Written task —
All lines from the one with "(.26, .26, .27), .45, .5, var=.15, scale=4)" through the one with "brown = mat('brown_underside', (.16, .08, .035), .5)", and only those, are to be reproduced exactly, both ends included.

Source data —
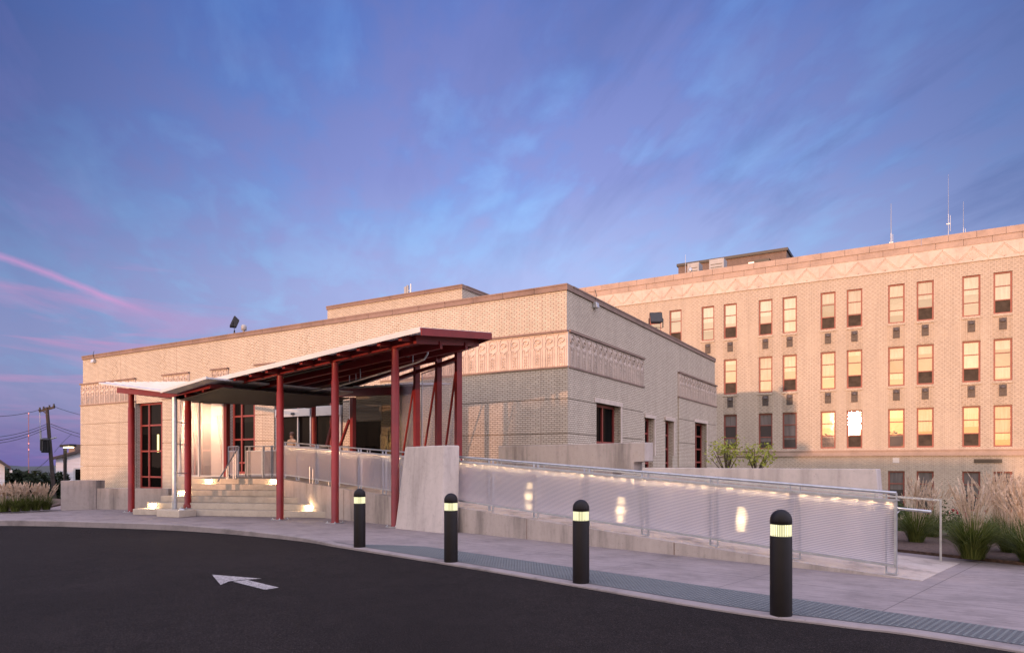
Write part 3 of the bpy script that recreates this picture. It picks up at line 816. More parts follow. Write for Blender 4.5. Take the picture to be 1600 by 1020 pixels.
for i in range(6):
    l, r = SC[i]
    m = MB()
    zb = 0 if i == 0 else RI*i-.0
    back = 6.0-TR*i
    if i < 5:
        ll = l+n1*3.2; rr = r+n1*1.6
        m.prism([(l.x,l.y),(r.x,r.y),(rr.x,rr.y),(ll.x,ll.y)], zb, RI*(i+1))
    else:
        m.prism([(l.x,l.y),(r.x,r.y),(rampTop.x,rampTop.y),(rampTop.x+rnor.x*RW,rampTop.y+rnor.y*RW),(-10.6,16.9),(-10.6,20.2),(-24.8,20.2),(-24.8,15.9),(-22.0,15.6)], RI*5-.4, RI*6)
    o = m.build('landing' if i == 5 else 'step', M['step'], stair, bevel=.012)
LZ = RI*6
# riser lights: left and right, on risers 2, 4 and 6
for i, (ul, ur) in ((1,(239.5,483.5)),(3,(285,454)),(5,(327,428.5))):
    for u in (ul, ur):
        o = S0+n1*(TR*i); s, t = online(u, o, e1); p = o+e1*s; zc = RI*i+.095
        hs = MB(); a = p-n1*.006
        hs.bar(a-e1*.13+V(0,0,zc), a+e1*.13+V(0,0,zc), .02, .11); f = hs.build('step_light', M['alu'], stair)
        ls = MB(); a = p-n1*.032
        ls.bar(a-e1*.10+V(0,0,zc), a+e1*.10+V(0,0,zc), .045, .06); ls.build('lens', M['lamp_warm'], f)
# side blocks on the left of the stair, pedestal of the downpipe
pd = MB(); a = G(256,806); b = G(291,807.5)
dpt = thing('concrete_pedestal', (a.x,a.y,0), 'small concrete plinth at the stair foot under the silver downpipe', 'plinth')
q = (b-a).normalized(); nn = Vector((-q.y,q.x,0))
m = MB(); pa, pb = a-nn*.25, b-nn*.25
m.prism([(pa.x,pa.y),(pb.x,pb.y),(pb.x+nn.x*.6,pb.y+nn.y*.6),(pa.x+nn.x*.6,pa.y+nn.y*.6)], 0, .20); m.build('block', M['step'], dpt, bevel=.015)
m = MB(); cx = (a+b)/2+q*.3; m.lathe(cx.x, cx.y, [(.1,.20),(.1,.23),(.05,.25)], 12); m.build('drain_flange', M['galv'], dpt)
# ramp
def rz(s): return max(0, LZ*s/RLEN)
rampT = thing('concrete_ramp', (rp0.x,rp0.y,0), 'long sloping concrete access ramp beside the pavement rising to the landing', 'ramp')
m = MB(); n = 14
vs = []; fs = []
for i in range(n+1):
    s = -.3+ (RLEN+.3)*i/n; z = max(.004, rz(s)+.004)
    a = rp0+rdir*s; b = a+rnor*RW
    vs += [(a.x,a.y,-.1),(b.x,b.y,-.1),(b.x,b.y,z),(a.x,a.y,z)]
for i in range(n):
    for j in range(4): fs.append((i*4+j, i*4+(j+1)%4, (i+1)*4+(j+1)%4, (i+1)*4+j))
fs += [(0,1,2,3),(n*4+3,n*4+2,n*4+1,n*4)]
m.add(vs, fs); m.build('slab', M['concrete'], rampT)
m = MB()
for k in range(1,5):
    s = RLEN*k/5; a = rp0+rdir*s-rnor*.003
    m.bar(a+V(0,0,.0), a+V(0,0,rz(s)), .012, .008, rnor)
m.build('form_joint', M['coping'], rampT)
# far side walls of the ramp
RB = rp0+rnor*(RW+.02)
def wall_on(name, line, pts, thick, mat, label):
    """pts: list of (s, z) outline on the vertical plane through line along rdir"""
    vs = []
    for k in (0, thick):
        for s, z in pts:
            p = line+rdir*s+rnor*k; vs.append((p.x,p.y,z))
    n = len(pts); tri = tessellate_polygon([[Vector((s,z,0)) for s, z in pts]])
    fs = [tuple(t) for t in tri]+[tuple(i+n for i in t[::-1]) for t in tri]+[(i,(i+1)%n,n+(i+1)%n,n+i) for i in range(n)]
    o = MB().add(vs, fs).build(name, mat, bevel=.012); bm = bmesh.new(); bm.from_mesh(o.data); bmesh.ops.recalc_face_normals(bm, faces=bm.faces); bm.to_mesh(o.data); bm.free()
    return tag(o, label, 'wall', 'concrete walls round the ramp and stairs')
sR, tR = online(1369, RB, rdir); sR2, _ = online(1381, RB, rdir); sM, tM = online(1000, RB, rdir); sL, tL = online(779, RB, rdir)
z_lo = EYE+(HZ-732.5)/FL*tR; z_hi = EYE+(HZ-696.5)/FL*tL
wall_on('concrete_wall', RB, [(sR2,-.1),(sR,z_lo),(sM-.05,z_lo),(sM-.05,-.1)], .26, M['concrete_pale'], 'low level topped concrete wall behind the ramp railing, right of the taller one')
sMM, _ = online(1008, RB, rdir)
wall_on('concrete_wall', RB-rnor*.012, [(sM-.055+.75,-.1),(sM-.055+.75,z_lo-.06),(sMM+.28,z_lo-.06),(sMM+.28,z_lo+.12),(sMM,z_lo+.14),(sMM,z_hi),(sL,z_hi),(sL,-.1)][::1], .34, M['concrete'], 'taller grey concrete wall beside the brick corner with a notched right end')
# ramp lights in the far wall, seen through the railing
for u, v in ((817,776),(962,797),(1153,812)):
    s, t = online(u, RB-rnor*.03, rdir); p = RB-rnor*.03+rdir*s; z = EYE+(HZ-v)/FL*t
    th = thing('wall_light', (p.x,p.y,z), 'warm wall lamp glowing through the railing, '+{817:'left one by the leaning slab',962:'middle one behind the third bollard from the left',1153:'right one beside the nearest bollard'}[u], 'lamp', 'lamps low in the ramp wall')
    m = MB(); m.bar(p-rdir*.13+V(0,0,z), p+rdir*.13+V(0,0,z), .05, .22); m.build('housing', M['alu'], th)
    m = MB(); q = p-rnor*.03; m.bar(q-rdir*.075+V(0,0,z), q+rdir*.075+V(0,0,z), .012, .15); m.build('lens', M['lamp_ramp'], th)
# near railing
rail = thing('ramp_railing', (rp0.x,rp0.y,0), 'long galvanised railing of ribbed translucent panels along the near side of the ramp', 'railing')
line = rp0+rnor*.10
pairs = [(1385,1401),(1235,1250),(1110,1121.6),(1003,1013),(913,921),(834,840.5),(764,770.5),(703,709),(640,646),(598,603),(560,564),(526,530),(493,496.7),(463,467),(443,446)]
SS = [tuple(sorted((online(a,line,rdir)[0], online(b,line,rdir)[0]))) for a, b in pairs]
PT, PBt, RT = 1.03, .15, 1.14
for k, (s0, s1) in enumerate(SS):
    pm = MB()
    for s in (s0, s1):
        a = line+rdir*s; z = rz(s)
        pm.bar(a+V(0,0,z+.03), a+V(0,0,z+RT), .036, .014, rdir)
    a = line+rdir*s0; b = line+rdir*s1
    pm.bar(a+V(0,0,rz(s0)+.035), b+V(0,0,rz(s1)+.035), .045, .016)
    pm.build('post', M['galv'], rail)
m = MB(); a = line+rdir*SS[0][0]; b = line+rdir*SS[-1][1]
m.tube(a+V(0,0,rz(SS[0][0])+RT), b+V(0,0,rz(SS[-1][1])+RT), .021, .021, 8); m.build('top_rail', M['galv'], rail)
m = MB(); hl_ = line+rnor*.14
a = hl_+rdir*(-.35); b = hl_+rdir*RLEN
m.tube(a+V(0,0,rz(0)+.90), b+V(0,0,rz(RLEN)+.90), .02, .02, 8)
for s0, s1 in SS:
    c_ = hl_+rdir*s0; d_2 = line+rdir*s0
    m.tube(c_+V(0,0,rz(s0)+.89), d_2+V(0,0,rz(s0)+.86), .009, .009, 6)
m.build('handrail', M['galv'], rail)
m = MB(); s = .12
while s < RLEN:
    p = line-rnor*.004+rdir*s; z = rz(s)+1.032
    m.bar(p-rdir*.02+V(0,0,z), p+rdir*.02+V(0,0,z), .03, .006); s += .23
m.build('led_strip', M['led'], rail)
m = MB(); m.bar(line+rnor*.004+V(0,0,rz(0)+1.045), line+rnor*.004+rdir*RLEN+V(0,0,rz(RLEN)+1.045), .05, .016); m.build('led_channel', M['galv'], rail)
angR = math.atan2(rdir.y, rdir.x)
def panel(root, p0, d, L, zb0, zb1, zt0, zt1, mat, fmat, name='panel', fr=.032, th=.012, sides=True):
    """framed sheet; its own axes run along the sheet so the ribs follow its slope"""
    f = MB(); q0, q1 = p0, p0+d*L
    A, B, Cc, D = q0+V(0,0,zb0), q1+V(0,0,zb1), q1+V(0,0,zt1), q0+V(0,0,zt0)
    for a, b in (((A,B),(B,Cc),(Cc,D),(D,A)) if sides is True else ((A,B),(Cc,D))+(((D,A),) if sides == 'start' else ())): f.bar(a, b, fr, fr, V(-d.y,d.x,0) if abs((b-a).normalized().z) > .5 else (0,0,1))
    if sides is False:
        f = MB(); f.bar(A, B, fr, fr); f.build('panel_frame', fmat, root); f = MB(); f.bar(Cc, D, fr, fr)
    o = f.build('panel_frame', fmat, root)
    me = bpy.data.meshes.new(name)
    bm = bmesh.new()
    sl = (zb1-zb0)/L
    loc = [(0,0,0),(L,0,0),(L,0,zt1-zb1),(0,0,zt0-zb0)]
    vs = [bm.verts.new((x, y, z)) for y in (-th/2, th/2) for x, _, z in loc]
    for q in ((3,2,1,0),(4,5,6,7),(0,1,5,4),(1,2,6,5),(2,3,7,6),(3,0,4,7)): bm.faces.new([vs[i] for i in q])
    bmesh.ops.recalc_face_normals(bm, faces=bm.faces); bm.to_mesh(me); bm.free()
    s = bpy.data.objects.new(name, me); C.objects.link(s); me.materials.append(mat); me.materials.append(M['clear'])
    for pl in me.polygons: pl.material_index = 0 if pl.normal.y < -.9 else 1
    s.parent = o
    w = p0+V(0,0,zb0)-OFF[root]
    mx = Matrix.Identity(4); mx.col[0] = (d.x,d.y,sl,0); mx.col[1] = (-d.y,d.x,0,0); mx.col[2] = (0,0,1,0); mx.col[3] = (w.x,w.y,w.z,1)
    s.matrix_local = mx if False else Matrix.Translation(w) @ Matrix.Rotation(math.atan2(d.y,d.x),4,'Z')
    for v in me.vertices: v.co.z += v.co.x*sl
    OFF[s] = OFF[root]
    return o
M['poly_h'] = polycarb('ribbed polycarbonate', False, LZ/RLEN, .025, .0, .25, .50, .06, 3.4)
for k in range(len(SS)-1):
    if 7 <= k < 8: pass
    s0 = SS[k][0] if k == 0 else SS[k][1]-.5*(SS[k][1]-SS[k][0]); s1 = .5*(SS[k+1][0]+SS[k+1][1])
    p0 = line-rnor*.035+rdir*(s0+.002)
    panel(rail, p0, rdir, s1-s0-.004, rz(s0)+PBt, rz(s1)+PBt, rz(s0)+PT, rz(s1)+PT, M['poly_h'], M['galv'], 'sheet', sides='start' if k == 0 else False)
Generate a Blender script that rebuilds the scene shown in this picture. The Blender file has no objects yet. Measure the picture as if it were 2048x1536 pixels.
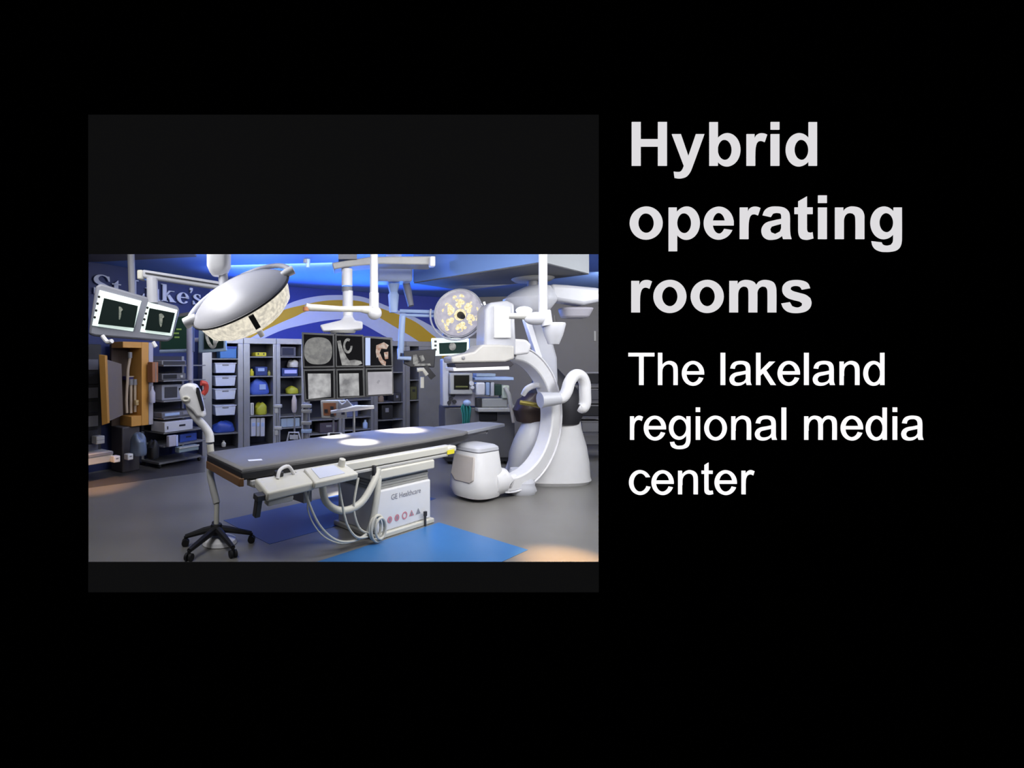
import bpy, bmesh, math, random
from mathutils import Vector, Matrix, Euler
random.seed(7)
C = bpy.context.scene.collection
R = math.radians
V = Vector
F_PX, CX, CY, EYE = 1010.0, 687.0, 722.0, 1.85      # focal length and optical axis in the 2048x1536 frame, eye height

def P(px, py, D):                                    # point seen at a pixel, D metres into the room
    return V(((px - CX) / F_PX * D, D, EYE + (CY - py) / F_PX * D))
def FL(px, py):                                      # floor point seen at a pixel
    return P(px, py, F_PX * EYE / (py - CY))
def hit(px, py, p0, n):
    d = V(((px - CX) / F_PX, 1, (CY - py) / F_PX)); o = V((0, 0, EYE))
    return o + d * ((p0 - o).dot(n) / d.dot(n))

# ------------------------------------------------------------------ materials
MATS = {}
def mat(name, col, rough=.5, metal=0, emit=0, ecol=None, var=.06, scale=8, spec=.5, coat=0):
    if name in MATS: return MATS[name]
    m = bpy.data.materials.new(name); m.use_nodes = True
    nt = m.node_tree; b = nt.nodes['Principled BSDF']
    tc = nt.nodes.new('ShaderNodeTexCoord'); nz = nt.nodes.new('ShaderNodeTexNoise')
    nz.inputs['Scale'].default_value = scale; nz.inputs['Detail'].default_value = 4
    mx = nt.nodes.new('ShaderNodeMix'); mx.data_type = 'RGBA'
    mx.inputs[6].default_value = (*[max(0, c * (1 - var)) for c in col], 1)
    mx.inputs[7].default_value = (*[min(1, c * (1 + var)) for c in col], 1)
    nt.links.new(tc.outputs['Object'], nz.inputs['Vector']); nt.links.new(nz.outputs['Fac'], mx.inputs[0])
    nt.links.new(mx.outputs[2], b.inputs['Base Color'])
    b.inputs['Roughness'].default_value = rough; b.inputs['Metallic'].default_value = metal
    b.inputs['Specular IOR Level'].default_value = spec; b.inputs['Coat Weight'].default_value = coat
    if emit:
        b.inputs['Emission Color'].default_value = (*(ecol or col), 1); b.inputs['Emission Strength'].default_value = emit
    MATS[name] = m; return m
def s2l(r, g, b):
    f = lambda c: (c / 255 / 12.92) if c / 255 <= .04045 else ((c / 255 + .055) / 1.055) ** 2.4
    return (f(r), f(g), f(b))
def blotch(name, c0, c1, scale, emit, detail=3):     # glowing mottled picture for a screen or a lens
    m = bpy.data.materials.new(name); m.use_nodes = True
    nt = m.node_tree; b = nt.nodes['Principled BSDF']
    tc = nt.nodes.new('ShaderNodeTexCoord'); nz = nt.nodes.new('ShaderNodeTexNoise')
    nz.inputs['Scale'].default_value = scale; nz.inputs['Detail'].default_value = detail
    rp = nt.nodes.new('ShaderNodeValToRGB'); e = rp.color_ramp.elements
    e[0].position, e[1].position = .36, .64; e[0].color, e[1].color = (*c0, 1), (*c1, 1)
    nt.links.new(tc.outputs['Object'], nz.inputs['Vector']); nt.links.new(nz.outputs['Fac'], rp.inputs[0])
    nt.links.new(rp.outputs[0], b.inputs['Emission Color']); b.inputs['Emission Strength'].default_value = emit
    b.inputs['Base Color'].default_value = (.02, .02, .02, 1); b.inputs['Roughness'].default_value = .5
    MATS[name] = m; return m

white = mat('white_enamel', (.76, .76, .78), .38, var=.03)
white2 = mat('cool_white_plastic', (.50, .51, .56), .42, var=.03)
cream = mat('cream_enamel', (.60, .59, .53), .45, var=.04)
offw = mat('pale_grey_plastic', (.42, .42, .41), .5)
grey = mat('mid_grey_plastic', (.22, .22, .24), .5)
grey2 = mat('slate_grey_plastic', (.12, .12, .14), .5)
dark = mat('charcoal_plastic', (.03, .03, .035), .5)
black = mat('black_rubber', (.008, .008, .01), .6)
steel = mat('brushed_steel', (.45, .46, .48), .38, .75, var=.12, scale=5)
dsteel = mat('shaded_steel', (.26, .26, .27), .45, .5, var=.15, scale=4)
navy = mat('navy_shelf', (.012, .016, .04), .5)
wood = mat('orange_pine', s2l(205, 150, 75), .5, var=.12, scale=3)
woodg = mat('grey_door_skin', (.22, .19, .165), .55)
blue = mat('royal_blue_plastic', (.03, .07, .35), .45)
lblue = mat('pale_blue_plastic', (.34, .45, .68), .45)
yellow = mat('yellow_plastic', (.60, .52, .03), .45)
teal = mat('teal_cloth', (.03, .25, .24), .8)
red = mat('red_plastic', (.45, .05, .04), .4)
orange = mat('orange_plastic', (.45, .17, .07), .5)
pad = mat('dark_grey_vinyl', (.16, .158, .16), .5, var=.05, scale=14)
paded = mat('black_vinyl_edge', (.012, .012, .014), .45)
brown = mat('brown_underside', (.16, .08, .035), .5)
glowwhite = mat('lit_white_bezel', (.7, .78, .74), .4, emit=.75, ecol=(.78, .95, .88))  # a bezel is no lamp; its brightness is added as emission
scr_dark = mat('dark_screen', (.004, .008, .008), .7, emit=.012, ecol=(.2, .5, .4), spec=.1)
scr_green = mat('dark_green_screen', (.01, .02, .02), .7, spec=.1, emit=.05, ecol=(.1, .35, .25))
bone = blotch('pale_bone_scan', (.10, .10, .10), (.34, .34, .33), 14, 1)
scan = blotch('grey_scan', (.12, .12, .12), (.20, .20, .19), 20, 1)
xray = blotch('bright_xray', (.13, .13, .14), (.46, .46, .47), 6, 1)
xray2 = blotch('flat_xray', (.30, .29, .33), (.40, .39, .43), 5, 1)
vessel = blotch('orange_vessel_scan', (.30, .12, .06), (.5, .42, .36), 22, 1)
ghost = blotch('faint_green_scan', (.05, .09, .07), (.34, .36, .30), 30, .8)
lens = blotch('led_lens', (.58, .54, .46), (.90, .83, .68), 34, 1.0, 2)
lens_face = blotch('lilac_lens', (.42, .40, .50), (.58, .56, .64), 9, 1.0, 2)
led = blotch('warm_led', (.72, .60, .30), (1.0, .90, .62), 40, 1.15, 2)
lamp_glow = mat('bright_lens', (.9, .9, .95), .3, emit=1.1, ecol=(.85, .9, 1))

# ------------------------------------------------------------------ mesh builder
class B:
    def __init__(s, t=None, M=None):
        s.bm = bmesh.new(); s.M = M or Matrix(); s.inv = XF[t.name].inverted() if t is not None else Matrix()
    def v(s, p): return s.bm.verts.new(s.inv @ (s.M @ V(p)))
    def face(s, pts):
        try: return s.bm.faces.new([s.v(p) for p in pts])
        except ValueError: pass
    def box(s, x0, x1, y0, y1, z0, z1):
        c = [s.v(p) for p in ((x0,y0,z0),(x1,y0,z0),(x1,y1,z0),(x0,y1,z0),(x0,y0,z1),(x1,y0,z1),(x1,y1,z1),(x0,y1,z1))]
        for f in ((3,2,1,0),(4,5,6,7),(0,1,5,4),(1,2,6,5),(2,3,7,6),(3,0,4,7)): s.bm.faces.new([c[i] for i in f])
        return s
    def cbox(s, c, size, rot=(0, 0, 0)):
        old = s.M; s.M = old @ Matrix.Translation(V(c)) @ Euler([R(a) for a in rot]).to_matrix().to_4x4()
        a, b, d = [k / 2 for k in size]; s.box(-a, a, -b, b, -d, d); s.M = old; return s
    def rings(s, rings, closed=True, cap=True):
        vs = [[s.v(p) for p in r] for r in rings]; n = len(vs[0])
        for a, b in zip(vs, vs[1:]):
            for i in range(n if closed else n - 1):
                j = (i + 1) % n; s.bm.faces.new([a[i], a[j], b[j], b[i]])
        if cap:
            s.bm.faces.new(vs[0][::-1]); s.bm.faces.new(vs[-1])
        return s
    def tube(s, pts, r, seg=10, sub=0):
        pts = [V(p) for p in pts]
        rad = list(r) if isinstance(r, (list, tuple)) else [r] * len(pts)
        if sub:
            np_, nr = [], []
            for i in range(len(pts) - 1):
                p0, p1, p2, p3 = pts[max(i-1, 0)], pts[i], pts[i+1], pts[min(i+2, len(pts)-1)]
                for k in range(sub):
                    t = k / sub
                    np_.append(.5*((2*p1)+(p2-p0)*t+(2*p0-5*p1+4*p2-p3)*t*t+(3*p1-p0-3*p2+p3)*t**3)); nr.append(rad[i]*(1-t)+rad[i+1]*t)
            pts, rad = np_ + [pts[-1]], nr + [rad[-1]]
        rs = []; up = None
        for i, p in enumerate(pts):
            t = (pts[min(i+1, len(pts)-1)] - pts[max(i-1, 0)]).normalized()
            if up is None: up = t.orthogonal().normalized()
            up = (up - t * up.dot(t)); up = up.normalized() if up.length > 1e-6 else t.orthogonal().normalized()
            w = t.cross(up)
            rs.append([p + (up*math.cos(a) + w*math.sin(a)) * rad[i] for a in [2*math.pi*k/seg for k in range(seg)]])
        return s.rings(rs)
    def cyl(s, p0, p1, r0, r1=None, seg=24): return s.tube([p0, p1], [r0, r0 if r1 is None else r1], seg)
    def lathe(s, prof, seg=48, c=(0, 0, 0)):
        c = V(c); rs = []
        for r, z in prof:
            r = max(r, 1e-4); rs.append([c + V((r*math.cos(2*math.pi*k/seg), r*math.sin(2*math.pi*k/seg), z)) for k in range(seg)])
        return s.rings(rs)
    def prism(s, poly, d0, d1, ax='z'):              # polygon in two axes, extruded along the third
        f = {'z': lambda a, b, d: (a, b, d), 'y': lambda a, b, d: (a, d, b), 'x': lambda a, b, d: (d, a, b)}[ax]
        return s.rings([[f(a, b, d0) for a, b in poly], [f(a, b, d1) for a, b in poly]])
    def sphere(s, c, r, sc=(1, 1, 1), seg=20):
        c = V(c); n = 10
        return s.rings([[c + V((r*sc[0]*math.cos(2*math.pi*k/seg)*math.sin(a), r*sc[1]*math.sin(2*math.pi*k/seg)*math.sin(a), -r*sc[2]*math.cos(a))) for k in range(seg)]
                        for a in [.02 + (math.pi - .04)*i/n for i in range(n+1)]])
    def loft(s, secs, seg=40):                       # (z, cx, cy, rx, ry, exponent)
        rs = []
        for z, cx, cy, rx, ry, e in secs:
            ring = []
            for k in range(seg):
                a = 2*math.pi*k/seg; c_, s_ = math.cos(a), math.sin(a)
                ring.append((cx + rx*math.copysign(abs(c_)**(2/e), c_), cy + ry*math.copysign(abs(s_)**(2/e), s_), z))
            rs.append(ring)
        return s.rings(rs)
    def disc(s, c, rx, ry, seg=24, ax='y'):
        return s.face([(c[0]+rx*math.cos(2*math.pi*k/seg), c[1], c[2]+ry*math.sin(2*math.pi*k/seg)) if ax == 'y' else
                       (c[0]+rx*math.cos(2*math.pi*k/seg), c[1]+ry*math.sin(2*math.pi*k/seg), c[2]) for k in range(seg)])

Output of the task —
dsteel = mat('shaded_steel', (.26, .26, .27), .45, .5, var=.15, scale=4)
navy = mat('navy_shelf', (.012, .016, .04), .5)
wood = mat('orange_pine', s2l(205, 150, 75), .5, var=.12, scale=3)
woodg = mat('grey_door_skin', (.22, .19, .165), .55)
blue = mat('royal_blue_plastic', (.03, .07, .35), .45)
lblue = mat('pale_blue_plastic', (.34, .45, .68), .45)
yellow = mat('yellow_plastic', (.60, .52, .03), .45)
teal = mat('teal_cloth', (.03, .25, .24), .8)
red = mat('red_plastic', (.45, .05, .04), .4)
orange = mat('orange_plastic', (.45, .17, .07), .5)
pad = mat('dark_grey_vinyl', (.16, .158, .16), .5, var=.05, scale=14)
paded = mat('black_vinyl_edge', (.012, .012, .014), .45)
brown = mat('brown_underside', (.16, .08, .035), .5)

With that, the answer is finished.